I totally disagree! Opting as many women do, to just ignore a man’s sexual harassments over and over again by pretending they do not exist is not the solution. Men often persist no matter how long I ignore them until the situation becomes so annoying that I finally will have to acknowledge it by giving them some words of my own.

At this point, the man will not hesitate to attempt to hit me.  And he knows in advance that if he does he will not face any consequences.

This scenario is repeated on a daily basis and many women in Libya do not feel safe walking alone in public places, driving their own cars, or using public transport.

Sexual harassment of women in Libya is no laughing matter.  It is endemic – and it is time it was taken more seriously.  The number of women who are verbally abused while going about their daily lives is increasingly daily. Every one of my female friends experience this kind of abuse in Libya and I am sure it is the same for many if not all Libyan women.

It is terrifying that nothing is done about it. I wonder if the acts of sexual assault will ever become legally punishable in our new brand Libya.

I hope this serious and prolonged problem will soon be one of the major points of the Libyan government’s agenda; because if it does not do anything about it, some day everyone in the Libyan authority will take a long hard look at themselves and realise that they encouraged this disgusting behaviour.

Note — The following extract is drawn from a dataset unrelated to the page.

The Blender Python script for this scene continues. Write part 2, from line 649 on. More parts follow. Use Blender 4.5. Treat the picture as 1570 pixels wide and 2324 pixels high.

Civil society organisations in Libya should hold events on this matter and support women to share and expose their experience of sexual harassment in public places. Also, NGOs in Libya should build structured public 
campaigns to ensure a zero tolerance approach to sexual harassment.

Libyans are working together to build a whole new system, and people are changing their attitudes dramatically every day, but when it comes to attitudes of sexual harassment of women, nothing will change unless the government imposes tough rules against such behaviour.

If Libyans are seriously trying to strengthen the country’s economy and reverse its former pariah image, it should first improve conditions for the Libyan woman in a practical manner and place rules that protect her rights within the Libyan society. They have to be rules that are not enforced by social pressure, but by law.  Doing so would also put foreign investors—some of them women — at ease.

Besides, talented Libyan women would feel happier about contributing to their society. It would increase the willingness of those living and working oversees to fulfill their long held dream to come back and serve their country.

Societies do not change overnight. But they can progress when governments enforce the laws they has put in print.

Women from most, if not all, Arab countries experience sexual harassment, but in Libya it getting out of control. It is quite creepy and barbaric.  It is evidence of a society kept in chains by its own introverted way of thinking.

 9 June, 2012

Nafissa Assed writes for numerous blogs and on-line publications. She is a former Libyan exile who was born and brought up in Morocco. Her father returned in 1990 but was murdered by the Qaddafi regime in Libya. After his death she lived with her grandfather, Mohamed Othman Assed, Libya’s prime minister from 17 October 1960 to 19 March 1963. In 2010, she moved to Libya full-time.

After the Libyan revolution started, she wrote anonymously from Tripoli on what was going on inside the country.